More Spending with More Severe ED

Updated 28/05/2019
The State budget has expanded service spending across many policy areas and the employee benefits balance sheet shows increases across all components (wages, leave, etc) to 2022-23.  This is based on the 'expected financial impact of employing more staff to increase service delivery and on approved wage outcomes resulting from public sector enterprise bargaining agreements'.  There's $200 million saving over four years by reducing spending on consultancy and labour hire plus further savings on whole of government efficiencies which include; 
  • a) aligning indexation of funding with forecast inflation in 2019/20, and 
  • b) expanding the General Efficiency Dividend from 2020-21. 

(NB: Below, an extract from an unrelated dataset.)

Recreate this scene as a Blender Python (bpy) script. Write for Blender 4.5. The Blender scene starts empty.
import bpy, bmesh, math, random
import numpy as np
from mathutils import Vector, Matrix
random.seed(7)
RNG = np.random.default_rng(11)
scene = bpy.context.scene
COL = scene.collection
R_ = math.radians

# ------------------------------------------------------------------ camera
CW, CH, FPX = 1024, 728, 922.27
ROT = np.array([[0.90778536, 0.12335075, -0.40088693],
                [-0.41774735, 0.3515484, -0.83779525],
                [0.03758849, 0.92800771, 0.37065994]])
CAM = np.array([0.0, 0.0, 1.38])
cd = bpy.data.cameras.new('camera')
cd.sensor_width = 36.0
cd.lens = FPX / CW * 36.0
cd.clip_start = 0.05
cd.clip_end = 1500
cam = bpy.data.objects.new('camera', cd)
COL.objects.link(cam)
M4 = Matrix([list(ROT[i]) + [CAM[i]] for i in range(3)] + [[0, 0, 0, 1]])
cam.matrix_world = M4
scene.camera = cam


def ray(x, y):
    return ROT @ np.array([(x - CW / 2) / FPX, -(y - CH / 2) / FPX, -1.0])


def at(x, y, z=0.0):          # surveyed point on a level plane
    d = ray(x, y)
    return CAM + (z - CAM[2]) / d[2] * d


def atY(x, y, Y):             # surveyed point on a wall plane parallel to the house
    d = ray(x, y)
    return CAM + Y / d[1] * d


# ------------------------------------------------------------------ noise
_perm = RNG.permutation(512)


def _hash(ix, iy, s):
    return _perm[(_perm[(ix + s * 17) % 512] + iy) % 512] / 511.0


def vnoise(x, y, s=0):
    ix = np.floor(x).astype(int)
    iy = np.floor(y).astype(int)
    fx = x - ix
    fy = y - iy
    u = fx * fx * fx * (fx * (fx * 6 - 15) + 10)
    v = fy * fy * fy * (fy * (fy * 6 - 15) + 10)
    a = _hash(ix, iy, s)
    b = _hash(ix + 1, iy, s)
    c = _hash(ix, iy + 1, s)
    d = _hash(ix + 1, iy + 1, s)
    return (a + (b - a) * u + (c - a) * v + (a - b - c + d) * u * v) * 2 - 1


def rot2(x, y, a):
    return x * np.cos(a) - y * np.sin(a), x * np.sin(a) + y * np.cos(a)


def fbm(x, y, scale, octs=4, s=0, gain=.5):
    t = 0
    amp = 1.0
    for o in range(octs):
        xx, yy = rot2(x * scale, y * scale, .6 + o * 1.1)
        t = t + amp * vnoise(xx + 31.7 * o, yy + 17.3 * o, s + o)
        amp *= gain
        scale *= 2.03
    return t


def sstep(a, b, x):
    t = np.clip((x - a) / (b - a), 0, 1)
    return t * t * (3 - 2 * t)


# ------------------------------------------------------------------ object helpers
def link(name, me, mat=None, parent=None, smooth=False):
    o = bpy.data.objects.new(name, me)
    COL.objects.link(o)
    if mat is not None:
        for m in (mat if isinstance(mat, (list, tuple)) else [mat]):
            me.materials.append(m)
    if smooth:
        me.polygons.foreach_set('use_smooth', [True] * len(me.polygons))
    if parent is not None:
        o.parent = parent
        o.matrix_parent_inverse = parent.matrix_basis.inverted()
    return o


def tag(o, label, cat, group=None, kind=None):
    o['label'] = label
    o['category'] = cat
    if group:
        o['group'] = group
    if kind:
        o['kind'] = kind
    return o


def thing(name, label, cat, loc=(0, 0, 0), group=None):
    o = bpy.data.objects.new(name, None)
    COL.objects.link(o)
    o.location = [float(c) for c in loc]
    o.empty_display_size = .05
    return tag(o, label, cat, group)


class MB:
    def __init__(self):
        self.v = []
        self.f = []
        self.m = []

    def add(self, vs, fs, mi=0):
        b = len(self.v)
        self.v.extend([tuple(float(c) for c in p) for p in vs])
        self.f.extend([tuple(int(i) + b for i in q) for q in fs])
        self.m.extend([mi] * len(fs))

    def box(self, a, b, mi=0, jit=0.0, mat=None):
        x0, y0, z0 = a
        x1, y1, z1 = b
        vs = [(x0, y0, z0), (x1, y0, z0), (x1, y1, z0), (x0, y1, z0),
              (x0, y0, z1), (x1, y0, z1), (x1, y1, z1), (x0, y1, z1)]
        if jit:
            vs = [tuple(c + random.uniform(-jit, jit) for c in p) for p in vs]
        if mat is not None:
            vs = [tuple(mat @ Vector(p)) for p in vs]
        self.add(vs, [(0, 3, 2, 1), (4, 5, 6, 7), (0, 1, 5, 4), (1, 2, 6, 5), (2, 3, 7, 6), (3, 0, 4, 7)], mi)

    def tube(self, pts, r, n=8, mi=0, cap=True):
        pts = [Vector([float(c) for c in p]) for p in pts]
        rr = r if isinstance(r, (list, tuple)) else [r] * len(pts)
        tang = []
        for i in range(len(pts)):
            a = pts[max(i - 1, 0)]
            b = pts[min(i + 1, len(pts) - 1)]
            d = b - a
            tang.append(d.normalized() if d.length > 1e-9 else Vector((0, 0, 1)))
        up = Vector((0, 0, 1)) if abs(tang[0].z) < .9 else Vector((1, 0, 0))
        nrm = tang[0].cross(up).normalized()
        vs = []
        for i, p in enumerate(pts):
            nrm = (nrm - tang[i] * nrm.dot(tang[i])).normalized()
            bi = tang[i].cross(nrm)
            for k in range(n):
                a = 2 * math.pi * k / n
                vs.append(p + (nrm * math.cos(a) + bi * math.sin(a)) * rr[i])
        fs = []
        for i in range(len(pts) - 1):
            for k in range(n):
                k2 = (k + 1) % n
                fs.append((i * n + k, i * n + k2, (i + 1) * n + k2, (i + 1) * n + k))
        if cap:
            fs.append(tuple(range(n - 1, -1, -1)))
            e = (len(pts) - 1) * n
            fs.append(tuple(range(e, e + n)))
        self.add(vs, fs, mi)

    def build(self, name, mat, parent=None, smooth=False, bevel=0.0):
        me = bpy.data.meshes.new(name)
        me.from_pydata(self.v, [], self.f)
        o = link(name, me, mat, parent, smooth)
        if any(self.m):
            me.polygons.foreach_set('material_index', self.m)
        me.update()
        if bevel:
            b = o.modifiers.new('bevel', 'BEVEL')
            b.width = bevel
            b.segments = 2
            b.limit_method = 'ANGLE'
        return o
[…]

The ED over the forward estimates is severe at about $1.8 billion but our early intervention will see this done as program expenditure base reviews.  Program expenditure base reviews are a smarter more transparent way for finding real savings and we’ll be all over the Departments on this.  That’s our next priority.  Instead of Departments protecting their favorite patches and applying the ED as they’ve done in the past by just culling the lowest paid admin policy jobs the reviews, with our input, will flush out these obsolete programs. 
The commitment on jobs, skills exchange, and no redundancies should mean work is available in any new spending priority program while savings can come from older former budget initiatives. 
It’s important to note that the projected budget surplus going forward is 6 times higher (1.6 billion p.a.) than the ED. 
Discussion is underway about establishing a Skills Exchange which CPSU expects to commence on 1st July.  
In relation to bargaining treasury’s forecast wage price index improvements over the forward years augers well next year and beyond.
There was no mention of wages policy, redundancies, or gender pay equity in the budget.